Arnott Acquisition Evidence of Predators’ Cup Commitment
By Darren Lowry

The Nashville Predators have been paying their dues and biding their time, absorbing several lackluster seasons in order to build a team good enough to make the NHL Playoffs.

All that work has paid off the last two seasons, as Nashville broke through to qualify for post-season play, only to get bounced in the first round.

Still, that accomplishment vaulted Nashville past respectability into serious contenders, and put the spotlight on the Little Team That Could from the Music City.

But now, the Predators want even more. They want to advance beyond the first round. And the second. And the third.

They want a Stanley Cup.

Enter Jason Arnott.

The former Edmonton, New Jersey and Dallas centerman, for his part, kept his eye on Nashville during his last few years with the Stars, and liked what he saw.

“Nashville’s been an underrated team for a few years, and just from playing against them, I know they’re a tough team to play against,” Arnott said.

When Nashville general manager David Poile found out that his club was atop Arnott’s list of potential teams in the off-season, it didn’t take long for the Predators to snap him up.

That move helped make life for head coach Barry Trotz a bit easier.

“He gives us that big presence that we didn’t have,” Trotz said. “He’s a leader; he’s an offensive threat. He’s got great sense. He’s going to be a big part of our hockey team.”

Emphasis on big.

The 6-4, 220-pound Arnott, of course, knows how important his role on the team is, both on and off the ice.

“They needed a little size, and the team’s brought that in a little bit this year,” Arnott said. “It’s up to us to put it together now.”

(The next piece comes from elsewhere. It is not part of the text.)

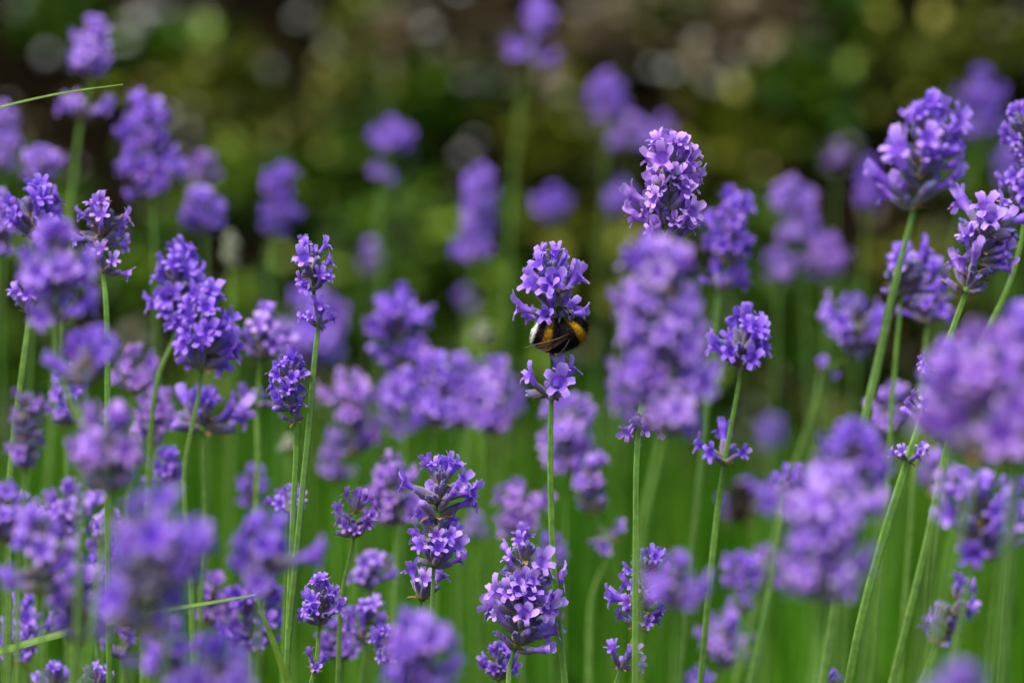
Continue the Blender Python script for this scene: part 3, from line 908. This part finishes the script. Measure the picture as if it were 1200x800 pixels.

Along with Josef Vasicek, who the Predators brought in from Carolina, Nashville is much less likely to be pushed around by bigger teams, like they were by San Jose in last year’s playoffs.

Of course, the players were excited to hear of Arnott’s addition as well.

“It was just as exciting when we got Paul Kariya the year before,” forward Scott Hartnell said. “We didn’t think that Nashville would spend that kind of big money, but they pulled him in. It gives everyone a boost of energy, like ‘Jeez, we’re pretty serious about winning.’ ”

Arnott’s also being counted on to add leadership, and to help certain players along the way, such as David Legwand. As a former first-round draft pick (7th overall by the Oilers in 1989), Arnott remembers going through the pressure of the expectations that come with a high draft choice.

 “It’s tough when expectations are set upon you and you’re so young,” Arnott said. “The expectations are there, and he puts it on himself. And I’ve been through it and come out of it, and it takes a lot.”

Perhaps Arnott’s influence is already paying off. In Nashville’s wild 8-6 season-opening loss to Chicago, Legwand netted two goals, including one that tied the game at 3.

Despite the inauspicious start to the season, the Predators expect to be contending for the Stanley Cup come springtime.

“We’re definitely not going to be the saviors of the team,” Arnott said, referring to himself and Vasicek. “We come in to definitely help as much as possible, but it’s gonna take 20 guys in here to win.”

Two Southern teams in a row have captured the Cup. With the addition of Jason Arnott, the Nashville Predators are doing their best to add their names to the list.